Lezingen gehouden in 2011. 1e op 9 maart en de 2e op 30 maart 2011
De Vereniging voor Oudheidkunde te Lichtenvoorde heeft in de maand maart een 2 tal lezingen georganiseerd die veel lof hebben gekregen van de bezoekers. Op 9 maart gaf emeritus hoogleraar Jos Lankveld een lezing met de titel: “Zuivelfabrieken kwamen en gingen”. Allereerst werden de melkproductie, het melkeiwit en de melkvetgehaltes van de koe aan het eind van de 19e eeuw vergeleken met een eeuw later en dan blijkt er een fenomenale verbetering te zijn opgetreden. Een melkproductie die ongeveer 300 % is gestegen, plus een stijging van ongeveer 50 % van melkeiwit en melkvet. Enerzijds bereikt door foktechnische ingrepen met het accent op selectie, anderzijds door verbeteringen van voeding en omgevingsfactoren. In vaktermen: verbeteringen in genotype en milieu. Daarna werd een overzicht gepresenteerd van de oprichting van hoofdzakelijk coöperatieve zuivelfabrieken in de Achterhoek en de Liemers. Zuivelfabrieken die in de 2e helft van de 20e eeuw net zo snel van het toneel verdwenen als ze rond 1900 waren opgericht. Zo ook de zuivelfabriek in Lichtenvoorde. Van de vele bezoekers van deze lezing hadden een aantal, vooral oud werknemers, gehoopt op meer beeldmateriaal. Voor deze groep de prettige mededeling dat de V.O.L. in het komend najaar dan wel volgend voorjaar een tentoonstelling gaat inrichten met als onderwerp “ZUIVEL” , waar naast een groot aantal attributen ook de nodige beelden zullen worden getoond. Voor vrijwel alle aanwezigen was de ontstaansgeschiedenis van “melkwol”, één van de eerste kunstvezels, een eye-opener.
Op 30 maart volgde Jan Berendsen uit Doetinchem met een verhaal over “Wasserburgen” bij onze oosterburen in het Münsterland. Al spoedig bleek dat de V.O.L. met deze inleider een rasverteller had binnen gehaald met een encyclopedische kennis omtrent kastelen, burchten en versterkte boerderijen. Aan de hand van een honderdtal dia's werden we ingewijd in de ontstaansgeschiedenis van burchten, hun functie als veilige haven voor de bewoners, maar ook hun functie van aanjager van de locale economie omdat een “Freiheit” bij die burchten ontstond.

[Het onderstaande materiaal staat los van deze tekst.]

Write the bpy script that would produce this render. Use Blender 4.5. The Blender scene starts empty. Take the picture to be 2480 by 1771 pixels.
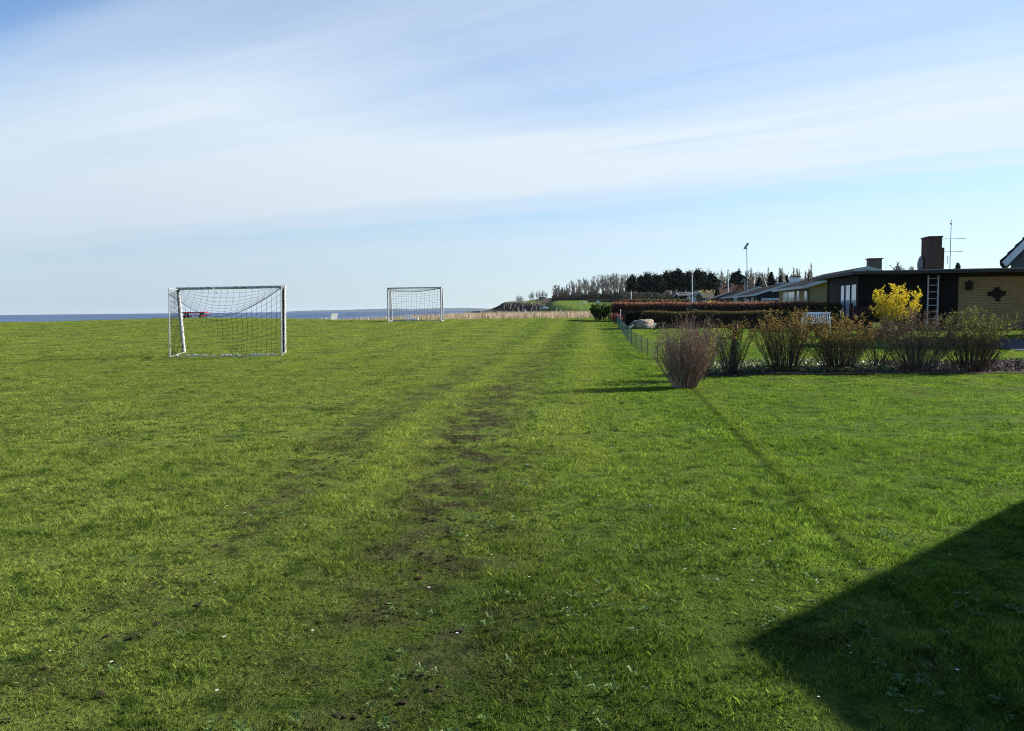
import bpy, math, random
import numpy as np
from mathutils import Vector, Matrix

scene = bpy.context.scene
COL = scene.collection
R = math.radians
rng = np.random.default_rng(7)

# ------------------------------------------------------------------ camera
F_PX, CX, CY = 1930.0, 1240.0, 885.5          # focal length in photo pixels
PITCH, ROLL, EYE = math.atan(135.5 / F_PX), R(0.6), 1.6
X0 = Vector((1, 0, 0)); U0 = Vector((0, math.sin(PITCH), math.cos(PITCH)))
FW = Vector((0, math.cos(PITCH), -math.sin(PITCH)))
RT = X0 * math.cos(ROLL) - U0 * math.sin(ROLL)
UP = U0 * math.cos(ROLL) + X0 * math.sin(ROLL)
cam_d = bpy.data.cameras.new('camera'); cam = bpy.data.objects.new('camera', cam_d); COL.objects.link(cam)
cam.matrix_world = Matrix(((RT.x, UP.x, -FW.x, 0), (RT.y, UP.y, -FW.y, 0), (RT.z, UP.z, -FW.z, EYE), (0, 0, 0, 1)))
cam_d.sensor_width = 36; cam_d.lens = 36 * F_PX / 2480; cam_d.clip_start = .05; cam_d.clip_end = 60000
scene.camera = cam


def P(px, py, Y):
    """world point seen at photo pixel (px,py) at distance Y north of the camera"""
    d = FW + RT * ((px - CX) / F_PX) + UP * ((CY - py) / F_PX)
    return Vector((0, 0, EYE)) + d * (Y / d.y)


# ------------------------------------------------------------------ terrain
def smooth(t):
    t = np.clip(t, 0, 1); return t * t * (3 - 2 * t)


_sy = [-60, 8, 15, 18, 23.4, 34, 42, 46, 50, 53, 58, 66, 80, 200, 3000]
_sz = [0, 0, .09, .14, .31, .60, .84, .95, 1.0, .93, .45, -.4, -1.2, -1.6, -3]
_ly = [-60, 8, 15, 18, 23.4, 34, 42, 46, 50, 60, 100, 150, 200, 300, 420, 700, 3000]
_lz = [0, 0, .09, .14, .31, .60, .84, .95, 1.0, 1.02, 1.1, 1.35, 1.9, 3.6, 7, 11, 12]
_cy = [0, 50, 58, 80, 150, 300, 420, 470, 900]
_cx = [6, 6, 7.5, 9, 11, 12, 16, 24, 60]


def H(x, y):
    x = np.asarray(x, float); y = np.asarray(y, float)
    s = np.interp(y, _sy, _sz); l = np.interp(y, _ly, _lz)
    xc = np.interp(y, _cy, _cx); w = 3 + .03 * np.maximum(y, 0)
    m = smooth((x - xc) / w + .5)
    z = s * (1 - m) + l * m
    z = z + .26 * np.exp(-((x + 20) / 8) ** 2) * smooth((y - 33) / 17) * (1 - smooth((y - 54) / 10))
    z = z + .10 * np.exp(-((x + 34) / 7) ** 2) * smooth((y - 33) / 17) * (1 - smooth((y - 54) / 10))
    z = z + .016 * np.sin(x * 1.7 + .6 * y) * np.sin(y * 1.3 - .4 * x) + .012 * np.sin(x * 3.1 - y * .8 + 1) * np.sin(y * 2.3 + 2)
    return z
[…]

Die Freiheit bestond in eerste instantie uit een aantal huizen, maar kon zelfs uitgroeien tot een dorp of stad. Slechts enkele kastelen beschikten over een “ROEPSTEEN”, een opening in de kasteelmuur met de afbeelding van een hoofd, waardoor de bezoeker kon spreken met de bewaking van een kasteel.
Jan Berendsen voerde ons verder in oostelijke richting tot Munster, waarna de zuidelijke richting werd ingeslagen om vervolgens westwaarts, langs Raesfeld en Anholt, weer in de Achterhoek terug te keren. Uitvoerig werd stilgestaan bij de in 777 na Chr, ingewijde priester Ludger, die ook in onze streek veel invloed heeft gehad. In Billerbeck is ter zijner nagedachtenis een standbeeld opgericht.
Veel kastelen zijn in de loop der tijd verwoest en weer opgebouwd. Sommige hebben een maatschappelijke functie gekregen, enkele zijn nog privé bezit en worden als zodanig bewoond, terwijl er ook een aantal zijn waar alleen de buitenkant is gerestaureerd. Vrijwel alle kastelen beschikken over tuinen, die afhankelijk van de welstand van de eigenaar in grootte en rijkdom verschillen. Zo beschikt het kasteel in Lembeck over een rododendron- tuin met wel 60 verschillende variëteiten.